Iranian Oil Minister Bijan Zangeneh dismissed India’s threat to cut oil imports from Tehran amid a dispute over the development of the offshore Farzad-B gas field in the Persian Gulf.

According to Indian refinery sources, the state-run refiners, Indian Oil Corp. (IOC) and Mangalore Refinery and Petrochemicals Ltd. (MRPL), which are the largest buyers of Iranian crude, have decided to reduce imports from Tehran to 4 million tonnes per annum (mtpa) in 2017-2018 from 5 mtpa in the previous year.

Bharat Petroleum Corp. Ltd. (BPCL) and Hindustan Petroleum Corp. Ltd. (HPCL) will reduce oil imports from Iran by 0.5 mtpa each to 1.5 mtpa as India builds pressure on Iran to award the Farzad- B gas field to its discoverer, ONGC Videsh Ltd. (OVL).

Zangeneh was of the view that Iran was open to negotiations with the Indian side to boost cooperation, but stressed that Tehran would not accept the language of threat.

“We cannot enter deals under threats,” Zangeneh was quoted as saying by Iran’s Islamic Republic News Agency (IRNA).

“Using language of threats is not appropriate,” Zangeneh said, adding that, “There are a lot of customers for Iranian oil and their demand surpasses our export capacity.”

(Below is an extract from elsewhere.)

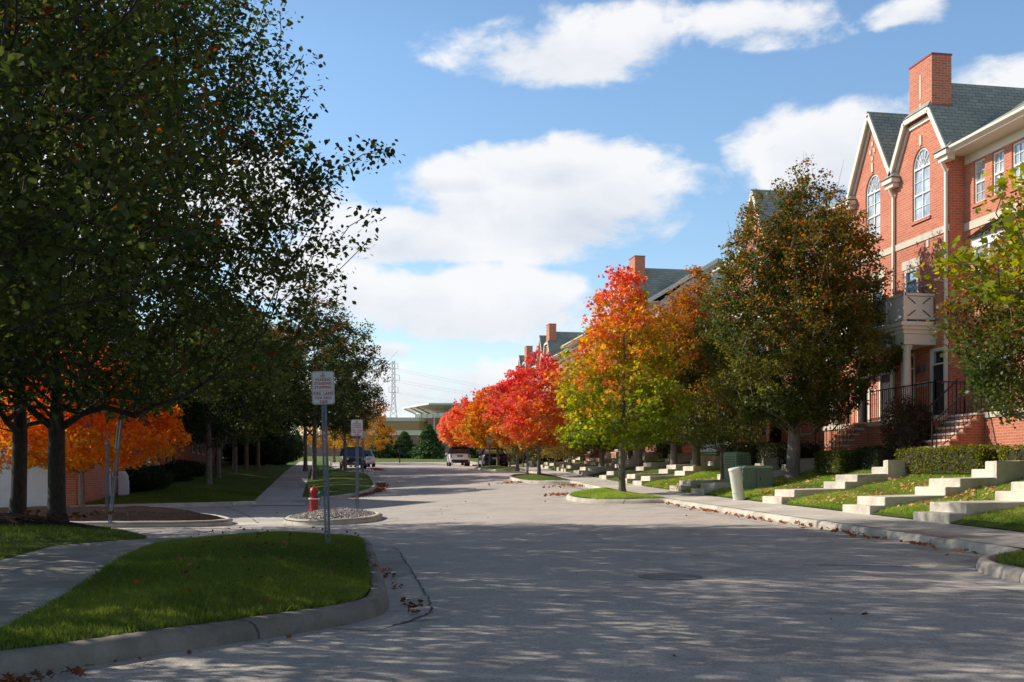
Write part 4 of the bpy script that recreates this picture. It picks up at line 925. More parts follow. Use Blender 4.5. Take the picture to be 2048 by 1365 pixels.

Iran has been selling crude at just over 1 million barrels per day (MMbbl/d) for the past few years, mostly to China, India, Japan and South Korea. Europe once accounted for purchasing roughly 400 Mbbl/d of Iranian crude. Greece, Spain, Italy, Turkey and South Africa were main customers of Iranian oil before sanctions were instituted on Tehran.

Meanwhile, after removal of sanctions, Iran has raised its crude production and exports by more than 1MMbbl/d.

Currently, India imports some 82% of crude oil for its domestic requirements. According to the latest International Energy Agency reports, at present, India imports around 3.78 MMbbl/d and produces 897,300 bbl/d.

Interestingly, around 62 % of India’s oil imports come from Saudi Arabia and other Middle Eastern countries such as Iran, Iraq and Kuwait.

India is Iran’s second-biggest oil buyer after China and was among the few countries that didn’t completely stop trading with Iran when Western sanctions were imposed on it in 2012 over its nuclear program.

A consortium led by OVL, the overseas investment arm of India’s state-owned ONGC, along with its partners IOC and Oil India Ltd., had discovered the Farzad -B gas field in the Farsi offshore block in 2008. Later in 2010, it submitted plans to develop the field, but could not obtain permission to develop the field due to U.S. and Western sanctions, and the block was put up for a fresh bid by Iran.

However, in 2016, when the international sanctions on Iran were lifted, the block evoked interest in many global investors, making India’s position uncertain.

The Farzad- B gas field is estimated to hold 21.7 trillion cubic feet (Tcf) of gas, of which 12.8 Tcf is recoverable.

Market analysts believe that the current dispute between India and Iran over oil has much more to do with expected trends in crude pricing and less to do with the delay on the terms of Farzad- B gas field.

Current global oil market trends suggest that India’s decision to cut oil imports from Iran may be good news for non-OPEC oil producers, especially those in the U.S. and African countries. But it will be too early to reach any conclusion. There are reports that Indian policymakers are considering taking risks buying crude from spot markets than stick to long-term contracts.

Meanwhile, OVL has revised its proposal to develop the Farzad- B gas block, and could potentially invest over $3 billion on the project.

N.K. Verma, managing director of OVL, told media on the sidelines of a recent energy conference in New Delhi that OVL sees Farzad-B output rising to range between 1 Bcf/d and 1.6 Bcf/d of gas in five years from startup.